(begin)

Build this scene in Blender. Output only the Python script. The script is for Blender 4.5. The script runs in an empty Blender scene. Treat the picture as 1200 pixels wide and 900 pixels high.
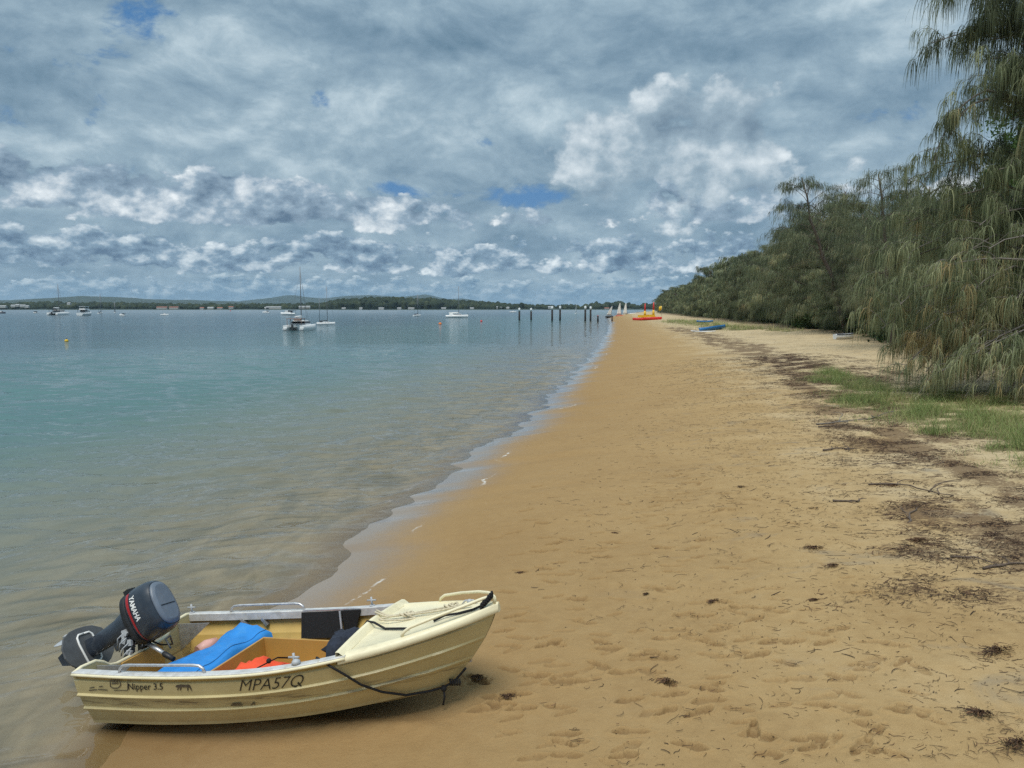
import bpy, math, random
import numpy as np
from mathutils import Vector, Matrix, Euler

# ------------------------------------------------------------------ camera, sky, sun, exposure
sc = bpy.context.scene
COL = sc.collection
R = math.radians
H = 3.52                       # eye height above the water
F = 880.0 / 1200.0             # focal length / picture width
PITCH = math.atan(89.0 / 880.0)
cam_d = bpy.data.cameras.new('camera')
cam = bpy.data.objects.new('camera', cam_d)
COL.objects.link(cam)
cam.location = (0, 0, H)
cam.rotation_euler = (R(90) - PITCH, 0, 0)
cam_d.sensor_width = 36
cam_d.lens = 36 * F
cam_d.clip_start = 0.1
cam_d.clip_end = 40000
sc.camera = cam

SUN_EL, SUN_AZ = R(68), R(-160)         # azimuth measured from +Y towards +X
sun_d = bpy.data.lights.new('sun', 'SUN')
sun_d.energy = 2.55
sun_d.angle = R(30)
sun_d.color = (1.0, 0.95, 0.86)
sun = bpy.data.objects.new('sun', sun_d)
COL.objects.link(sun)
sdir = Vector((math.sin(SUN_AZ) * math.cos(SUN_EL), math.cos(SUN_AZ) * math.cos(SUN_EL), math.sin(SUN_EL)))
sun.rotation_euler = sdir.to_track_quat('Z', 'Y').to_euler()
sun.location = (0, 0, 60)

vs = sc.view_settings
vs.view_transform = 'Standard'
vs.look = 'None'
vs.exposure = 0.28
vs.gamma = 1.0
vs.use_curve_mapping = False
sc.cycles.use_denoising = False
sc.cycles.max_bounces = 8
sc.cycles.transparent_max_bounces = 16
sc.cycles.volume_bounces = 0
sc.cycles.caustics_reflective = False
sc.cycles.caustics_refractive = False


class G:
    """small helper to write node expressions"""
    def __init__(s, nt):
        s.nt = nt
        s.N = nt.nodes
        s.L = nt.links

    def put(s, sock, v):
        if v is None:
            return
        if isinstance(v, bpy.types.NodeSocket):
            s.L.new(v, sock)
        elif isinstance(v, (tuple, list)) and sock.type == 'RGBA' and len(v) == 3:
            sock.default_value = (*v, 1)
        else:
            sock.default_value = v

    def node(s, t, **kw):
        n = s.N.new(t)
        for k, v in kw.items():
            setattr(n, k, v)
        return n

    def m(s, op, a, b=None, c=None, clamp=False):
        n = s.node('ShaderNodeMath', operation=op, use_clamp=clamp)
        s.put(n.inputs[0], a)
        s.put(n.inputs[1], b)
        if c is not None:
            s.put(n.inputs[2], c)
        return n.outputs[0]

    def add(s, a, b): return s.m('ADD', a, b)
    def sub(s, a, b): return s.m('SUBTRACT', a, b)
    def mul(s, a, b): return s.m('MULTIPLY', a, b)

    def vm(s, op, a, b=None, scale=None):
        n = s.node('ShaderNodeVectorMath', operation=op)
        s.put(n.inputs[0], a)
        if b is not None:
            s.put(n.inputs[1], b)
        if scale is not None:
            s.put(n.inputs['Scale'], scale)
        return n.outputs[0]

    def xyz(s, x, y, z):
        n = s.node('ShaderNodeCombineXYZ')
        s.put(n.inputs[0], x); s.put(n.inputs[1], y); s.put(n.inputs[2], z)
        return n.outputs[0]

    def sep(s, v):
        n = s.node('ShaderNodeSeparateXYZ')
        s.put(n.inputs[0], v)
        return n.outputs

    def ss(s, v, lo, hi, a=0.0, b=1.0):
        n = s.node('ShaderNodeMapRange', interpolation_type='SMOOTHSTEP')
        s.put(n.inputs[0], v); s.put(n.inputs[1], lo); s.put(n.inputs[2], hi); s.put(n.inputs[3], a); s.put(n.inputs[4], b)
        return n.outputs[0]

    def lin(s, v, lo, hi, a=0.0, b=1.0):
        n = s.node('ShaderNodeMapRange')
        s.put(n.inputs[0], v); s.put(n.inputs[1], lo); s.put(n.inputs[2], hi); s.put(n.inputs[3], a); s.put(n.inputs[4], b)
        return n.outputs[0]

    def noise(s, vec, scale, detail=4, rough=0.5, dist=0.0, lac=2.0):
        n = s.node('ShaderNodeTexNoise')
        s.put(n.inputs['Vector'], vec)
        s.put(n.inputs['Scale'], scale); s.put(n.inputs['Detail'], detail); s.put(n.inputs['Roughness'], rough)
        s.put(n.inputs['Distortion'], dist); s.put(n.inputs['Lacunarity'], lac)
        return n.outputs[0]

    def vor(s, vec, scale, detail=0.0, rough=0.5, smooth=0.6):
        n = s.node('ShaderNodeTexVoronoi', feature='F1', normalize=True)
        s.put(n.inputs['Vector'], vec)
        s.put(n.inputs['Scale'], scale); s.put(n.inputs['Detail'], detail); s.put(n.inputs['Roughness'], rough)
        return n.outputs["Distance"]

    def mix(s, f, a, b, typ='MIX'):
        n = s.node('ShaderNodeMix', data_type='RGBA', blend_type=typ)
        s.put(n.inputs[0], f); s.put(n.inputs[6], a); s.put(n.inputs[7], b)
        return n.outputs[2]

    def ramp(s, v, stops):
        n = s.node('ShaderNodeValToRGB')
        s.put(n.inputs[0], v)
        el = n.color_ramp.elements
        while len(el) < len(stops):
            el.new(0.5)
        for e, (p, c) in zip(el, stops):
            e.position = p
            e.color = (*c, 1)
        return n.outputs[0]

    def attr(s, name):
        n = s.node('ShaderNodeAttribute', attribute_name=name)
        return n.outputs['Fac']

    def bump(s, h, strength, dist):
        n = s.node('ShaderNodeBump')
        s.put(n.inputs['Height'], h); s.put(n.inputs['Strength'], strength); s.put(n.inputs['Distance'], dist)
        return n.outputs[0]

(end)

■ Task objective: Restate the data word for word from its first line through the line with "sc.cycles.caustics_refractive = False", leaving out any picture along the way.

■ Answer in full:
Build this scene in Blender. Output only the Python script. The script is for Blender 4.5. The script runs in an empty Blender scene. Treat the picture as 1200 pixels wide and 900 pixels high.
import bpy, math, random
import numpy as np
from mathutils import Vector, Matrix, Euler

# ------------------------------------------------------------------ camera, sky, sun, exposure
sc = bpy.context.scene
COL = sc.collection
R = math.radians
H = 3.52                       # eye height above the water
F = 880.0 / 1200.0             # focal length / picture width
PITCH = math.atan(89.0 / 880.0)
cam_d = bpy.data.cameras.new('camera')
cam = bpy.data.objects.new('camera', cam_d)
COL.objects.link(cam)
cam.location = (0, 0, H)
cam.rotation_euler = (R(90) - PITCH, 0, 0)
cam_d.sensor_width = 36
cam_d.lens = 36 * F
cam_d.clip_start = 0.1
cam_d.clip_end = 40000
sc.camera = cam

SUN_EL, SUN_AZ = R(68), R(-160)         # azimuth measured from +Y towards +X
sun_d = bpy.data.lights.new('sun', 'SUN')
sun_d.energy = 2.55
sun_d.angle = R(30)
sun_d.color = (1.0, 0.95, 0.86)
sun = bpy.data.objects.new('sun', sun_d)
COL.objects.link(sun)
sdir = Vector((math.sin(SUN_AZ) * math.cos(SUN_EL), math.cos(SUN_AZ) * math.cos(SUN_EL), math.sin(SUN_EL)))
sun.rotation_euler = sdir.to_track_quat('Z', 'Y').to_euler()
sun.location = (0, 0, 60)

vs = sc.view_settings
vs.view_transform = 'Standard'
vs.look = 'None'
vs.exposure = 0.28
vs.gamma = 1.0
vs.use_curve_mapping = False
sc.cycles.use_denoising = False
sc.cycles.max_bounces = 8
sc.cycles.transparent_max_bounces = 16
sc.cycles.volume_bounces = 0
sc.cycles.caustics_reflective = False
sc.cycles.caustics_refractive = False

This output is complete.